INSTRUCTION: Retype all of the data exactly as given.

MATERIAL:

▬▬▬▬▬▬

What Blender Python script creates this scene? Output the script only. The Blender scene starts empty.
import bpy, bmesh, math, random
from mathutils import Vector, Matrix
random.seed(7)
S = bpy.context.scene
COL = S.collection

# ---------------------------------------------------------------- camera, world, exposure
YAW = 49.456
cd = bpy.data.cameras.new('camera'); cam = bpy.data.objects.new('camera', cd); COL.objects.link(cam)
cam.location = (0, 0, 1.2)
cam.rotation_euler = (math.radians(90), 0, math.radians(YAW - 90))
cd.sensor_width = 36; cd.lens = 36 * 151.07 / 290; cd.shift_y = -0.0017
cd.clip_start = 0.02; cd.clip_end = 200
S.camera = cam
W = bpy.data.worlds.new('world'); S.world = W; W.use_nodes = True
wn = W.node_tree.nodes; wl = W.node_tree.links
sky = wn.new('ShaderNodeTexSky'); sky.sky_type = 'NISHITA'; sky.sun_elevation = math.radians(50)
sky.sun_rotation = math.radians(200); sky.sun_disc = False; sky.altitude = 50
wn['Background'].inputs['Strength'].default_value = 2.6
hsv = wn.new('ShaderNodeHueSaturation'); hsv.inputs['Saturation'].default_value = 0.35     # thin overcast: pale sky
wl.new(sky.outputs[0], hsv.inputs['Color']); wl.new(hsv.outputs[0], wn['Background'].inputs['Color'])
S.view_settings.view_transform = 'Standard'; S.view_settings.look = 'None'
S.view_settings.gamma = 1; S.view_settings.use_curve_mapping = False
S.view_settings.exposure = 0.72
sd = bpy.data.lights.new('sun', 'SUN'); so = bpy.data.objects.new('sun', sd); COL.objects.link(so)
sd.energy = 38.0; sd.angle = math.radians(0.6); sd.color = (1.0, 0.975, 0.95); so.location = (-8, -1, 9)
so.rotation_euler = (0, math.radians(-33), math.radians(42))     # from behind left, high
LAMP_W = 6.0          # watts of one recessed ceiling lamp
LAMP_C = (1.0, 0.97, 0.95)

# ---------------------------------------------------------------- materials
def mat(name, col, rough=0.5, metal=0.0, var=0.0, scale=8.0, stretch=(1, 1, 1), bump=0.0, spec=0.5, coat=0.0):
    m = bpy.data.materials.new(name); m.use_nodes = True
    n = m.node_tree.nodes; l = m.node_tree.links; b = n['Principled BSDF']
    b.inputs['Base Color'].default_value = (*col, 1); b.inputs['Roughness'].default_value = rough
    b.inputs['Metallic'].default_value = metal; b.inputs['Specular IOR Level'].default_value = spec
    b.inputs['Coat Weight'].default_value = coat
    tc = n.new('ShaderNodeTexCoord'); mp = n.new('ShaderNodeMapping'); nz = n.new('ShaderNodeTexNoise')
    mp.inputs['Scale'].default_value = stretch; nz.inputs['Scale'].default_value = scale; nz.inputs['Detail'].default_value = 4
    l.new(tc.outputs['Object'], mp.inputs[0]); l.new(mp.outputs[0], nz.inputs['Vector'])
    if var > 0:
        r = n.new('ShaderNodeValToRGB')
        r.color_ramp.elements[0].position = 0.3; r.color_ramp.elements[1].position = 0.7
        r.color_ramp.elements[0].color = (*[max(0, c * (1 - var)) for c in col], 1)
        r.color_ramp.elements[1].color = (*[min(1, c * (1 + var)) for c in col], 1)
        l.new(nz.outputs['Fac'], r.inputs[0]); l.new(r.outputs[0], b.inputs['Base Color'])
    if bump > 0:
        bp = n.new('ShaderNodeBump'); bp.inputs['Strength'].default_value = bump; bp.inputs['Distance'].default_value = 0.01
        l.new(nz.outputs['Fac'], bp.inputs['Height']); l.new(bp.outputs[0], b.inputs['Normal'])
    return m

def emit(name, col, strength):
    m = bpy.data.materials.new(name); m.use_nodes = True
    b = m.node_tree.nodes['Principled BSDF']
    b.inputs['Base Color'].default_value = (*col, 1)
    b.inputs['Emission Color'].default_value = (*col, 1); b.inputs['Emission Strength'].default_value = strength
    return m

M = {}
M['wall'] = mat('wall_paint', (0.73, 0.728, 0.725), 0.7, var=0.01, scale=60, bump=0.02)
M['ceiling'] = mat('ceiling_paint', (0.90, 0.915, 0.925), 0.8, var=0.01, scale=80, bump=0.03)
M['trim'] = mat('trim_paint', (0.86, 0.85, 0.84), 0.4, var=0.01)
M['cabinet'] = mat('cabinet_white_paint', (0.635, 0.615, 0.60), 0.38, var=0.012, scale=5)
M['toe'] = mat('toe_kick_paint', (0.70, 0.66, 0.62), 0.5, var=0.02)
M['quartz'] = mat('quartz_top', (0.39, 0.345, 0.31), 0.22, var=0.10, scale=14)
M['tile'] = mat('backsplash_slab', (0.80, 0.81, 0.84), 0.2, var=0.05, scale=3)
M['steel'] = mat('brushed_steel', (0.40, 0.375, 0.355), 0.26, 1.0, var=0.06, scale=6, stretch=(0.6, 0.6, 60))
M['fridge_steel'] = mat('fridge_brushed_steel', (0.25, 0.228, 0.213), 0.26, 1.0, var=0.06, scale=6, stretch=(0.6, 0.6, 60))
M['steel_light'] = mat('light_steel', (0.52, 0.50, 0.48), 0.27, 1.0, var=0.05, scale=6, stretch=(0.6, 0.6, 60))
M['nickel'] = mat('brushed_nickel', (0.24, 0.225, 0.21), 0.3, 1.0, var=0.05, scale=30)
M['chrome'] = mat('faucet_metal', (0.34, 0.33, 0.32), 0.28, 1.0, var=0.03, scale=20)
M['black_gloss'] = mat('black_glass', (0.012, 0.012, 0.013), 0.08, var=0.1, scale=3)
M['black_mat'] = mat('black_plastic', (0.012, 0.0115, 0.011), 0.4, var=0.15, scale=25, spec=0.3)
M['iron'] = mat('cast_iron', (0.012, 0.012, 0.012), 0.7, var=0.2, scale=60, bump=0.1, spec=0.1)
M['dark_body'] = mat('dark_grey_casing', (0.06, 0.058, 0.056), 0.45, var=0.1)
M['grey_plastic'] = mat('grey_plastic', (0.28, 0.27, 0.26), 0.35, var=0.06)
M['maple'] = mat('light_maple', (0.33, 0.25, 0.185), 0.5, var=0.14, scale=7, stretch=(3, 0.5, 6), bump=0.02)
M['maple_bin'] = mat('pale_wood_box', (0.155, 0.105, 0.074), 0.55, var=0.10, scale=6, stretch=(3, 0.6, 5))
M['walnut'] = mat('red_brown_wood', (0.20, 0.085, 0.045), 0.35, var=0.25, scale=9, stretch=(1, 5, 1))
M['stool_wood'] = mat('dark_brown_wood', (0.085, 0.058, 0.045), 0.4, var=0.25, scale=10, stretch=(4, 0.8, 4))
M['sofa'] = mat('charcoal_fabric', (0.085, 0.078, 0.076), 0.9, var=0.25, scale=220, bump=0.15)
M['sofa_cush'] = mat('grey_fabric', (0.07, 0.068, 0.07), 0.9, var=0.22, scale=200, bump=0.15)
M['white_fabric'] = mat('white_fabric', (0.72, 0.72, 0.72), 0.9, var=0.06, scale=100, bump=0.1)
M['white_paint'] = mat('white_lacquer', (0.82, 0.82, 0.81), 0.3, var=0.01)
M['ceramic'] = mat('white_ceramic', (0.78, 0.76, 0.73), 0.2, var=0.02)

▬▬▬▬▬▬

FULL OUTPUT:
What Blender Python script creates this scene? Output the script only. The Blender scene starts empty.
import bpy, bmesh, math, random
from mathutils import Vector, Matrix
random.seed(7)
S = bpy.context.scene
COL = S.collection

# ---------------------------------------------------------------- camera, world, exposure
YAW = 49.456
cd = bpy.data.cameras.new('camera'); cam = bpy.data.objects.new('camera', cd); COL.objects.link(cam)
cam.location = (0, 0, 1.2)
cam.rotation_euler = (math.radians(90), 0, math.radians(YAW - 90))
cd.sensor_width = 36; cd.lens = 36 * 151.07 / 290; cd.shift_y = -0.0017
cd.clip_start = 0.02; cd.clip_end = 200
S.camera = cam
W = bpy.data.worlds.new('world'); S.world = W; W.use_nodes = True
wn = W.node_tree.nodes; wl = W.node_tree.links
sky = wn.new('ShaderNodeTexSky'); sky.sky_type = 'NISHITA'; sky.sun_elevation = math.radians(50)
sky.sun_rotation = math.radians(200); sky.sun_disc = False; sky.altitude = 50
wn['Background'].inputs['Strength'].default_value = 2.6
hsv = wn.new('ShaderNodeHueSaturation'); hsv.inputs['Saturation'].default_value = 0.35     # thin overcast: pale sky
wl.new(sky.outputs[0], hsv.inputs['Color']); wl.new(hsv.outputs[0], wn['Background'].inputs['Color'])
S.view_settings.view_transform = 'Standard'; S.view_settings.look = 'None'
S.view_settings.gamma = 1; S.view_settings.use_curve_mapping = False
S.view_settings.exposure = 0.72
sd = bpy.data.lights.new('sun', 'SUN'); so = bpy.data.objects.new('sun', sd); COL.objects.link(so)
sd.energy = 38.0; sd.angle = math.radians(0.6); sd.color = (1.0, 0.975, 0.95); so.location = (-8, -1, 9)
so.rotation_euler = (0, math.radians(-33), math.radians(42))     # from behind left, high
LAMP_W = 6.0          # watts of one recessed ceiling lamp
LAMP_C = (1.0, 0.97, 0.95)

# ---------------------------------------------------------------- materials
def mat(name, col, rough=0.5, metal=0.0, var=0.0, scale=8.0, stretch=(1, 1, 1), bump=0.0, spec=0.5, coat=0.0):
    m = bpy.data.materials.new(name); m.use_nodes = True
    n = m.node_tree.nodes; l = m.node_tree.links; b = n['Principled BSDF']
    b.inputs['Base Color'].default_value = (*col, 1); b.inputs['Roughness'].default_value = rough
    b.inputs['Metallic'].default_value = metal; b.inputs['Specular IOR Level'].default_value = spec
    b.inputs['Coat Weight'].default_value = coat
    tc = n.new('ShaderNodeTexCoord'); mp = n.new('ShaderNodeMapping'); nz = n.new('ShaderNodeTexNoise')
    mp.inputs['Scale'].default_value = stretch; nz.inputs['Scale'].default_value = scale; nz.inputs['Detail'].default_value = 4
    l.new(tc.outputs['Object'], mp.inputs[0]); l.new(mp.outputs[0], nz.inputs['Vector'])
    if var > 0:
        r = n.new('ShaderNodeValToRGB')
        r.color_ramp.elements[0].position = 0.3; r.color_ramp.elements[1].position = 0.7
        r.color_ramp.elements[0].color = (*[max(0, c * (1 - var)) for c in col], 1)
        r.color_ramp.elements[1].color = (*[min(1, c * (1 + var)) for c in col], 1)
        l.new(nz.outputs['Fac'], r.inputs[0]); l.new(r.outputs[0], b.inputs['Base Color'])
    if bump > 0:
        bp = n.new('ShaderNodeBump'); bp.inputs['Strength'].default_value = bump; bp.inputs['Distance'].default_value = 0.01
        l.new(nz.outputs['Fac'], bp.inputs['Height']); l.new(bp.outputs[0], b.inputs['Normal'])
    return m

def emit(name, col, strength):
    m = bpy.data.materials.new(name); m.use_nodes = True
    b = m.node_tree.nodes['Principled BSDF']
    b.inputs['Base Color'].default_value = (*col, 1)
    b.inputs['Emission Color'].default_value = (*col, 1); b.inputs['Emission Strength'].default_value = strength
    return m

M = {}
M['wall'] = mat('wall_paint', (0.73, 0.728, 0.725), 0.7, var=0.01, scale=60, bump=0.02)
M['ceiling'] = mat('ceiling_paint', (0.90, 0.915, 0.925), 0.8, var=0.01, scale=80, bump=0.03)
M['trim'] = mat('trim_paint', (0.86, 0.85, 0.84), 0.4, var=0.01)
M['cabinet'] = mat('cabinet_white_paint', (0.635, 0.615, 0.60), 0.38, var=0.012, scale=5)
M['toe'] = mat('toe_kick_paint', (0.70, 0.66, 0.62), 0.5, var=0.02)
M['quartz'] = mat('quartz_top', (0.39, 0.345, 0.31), 0.22, var=0.10, scale=14)
M['tile'] = mat('backsplash_slab', (0.80, 0.81, 0.84), 0.2, var=0.05, scale=3)
M['steel'] = mat('brushed_steel', (0.40, 0.375, 0.355), 0.26, 1.0, var=0.06, scale=6, stretch=(0.6, 0.6, 60))
M['fridge_steel'] = mat('fridge_brushed_steel', (0.25, 0.228, 0.213), 0.26, 1.0, var=0.06, scale=6, stretch=(0.6, 0.6, 60))
M['steel_light'] = mat('light_steel', (0.52, 0.50, 0.48), 0.27, 1.0, var=0.05, scale=6, stretch=(0.6, 0.6, 60))
M['nickel'] = mat('brushed_nickel', (0.24, 0.225, 0.21), 0.3, 1.0, var=0.05, scale=30)
M['chrome'] = mat('faucet_metal', (0.34, 0.33, 0.32), 0.28, 1.0, var=0.03, scale=20)
M['black_gloss'] = mat('black_glass', (0.012, 0.012, 0.013), 0.08, var=0.1, scale=3)
M['black_mat'] = mat('black_plastic', (0.012, 0.0115, 0.011), 0.4, var=0.15, scale=25, spec=0.3)
M['iron'] = mat('cast_iron', (0.012, 0.012, 0.012), 0.7, var=0.2, scale=60, bump=0.1, spec=0.1)
M['dark_body'] = mat('dark_grey_casing', (0.06, 0.058, 0.056), 0.45, var=0.1)
M['grey_plastic'] = mat('grey_plastic', (0.28, 0.27, 0.26), 0.35, var=0.06)
M['maple'] = mat('light_maple', (0.33, 0.25, 0.185), 0.5, var=0.14, scale=7, stretch=(3, 0.5, 6), bump=0.02)
M['maple_bin'] = mat('pale_wood_box', (0.155, 0.105, 0.074), 0.55, var=0.10, scale=6, stretch=(3, 0.6, 5))
M['walnut'] = mat('red_brown_wood', (0.20, 0.085, 0.045), 0.35, var=0.25, scale=9, stretch=(1, 5, 1))
M['stool_wood'] = mat('dark_brown_wood', (0.085, 0.058, 0.045), 0.4, var=0.25, scale=10, stretch=(4, 0.8, 4))
M['sofa'] = mat('charcoal_fabric', (0.085, 0.078, 0.076), 0.9, var=0.25, scale=220, bump=0.15)
M['sofa_cush'] = mat('grey_fabric', (0.07, 0.068, 0.07), 0.9, var=0.22, scale=200, bump=0.15)
M['white_fabric'] = mat('white_fabric', (0.72, 0.72, 0.72), 0.9, var=0.06, scale=100, bump=0.1)
M['white_paint'] = mat('white_lacquer', (0.82, 0.82, 0.81), 0.3, var=0.01)
M['ceramic'] = mat('white_ceramic', (0.78, 0.76, 0.73), 0.2, var=0.02)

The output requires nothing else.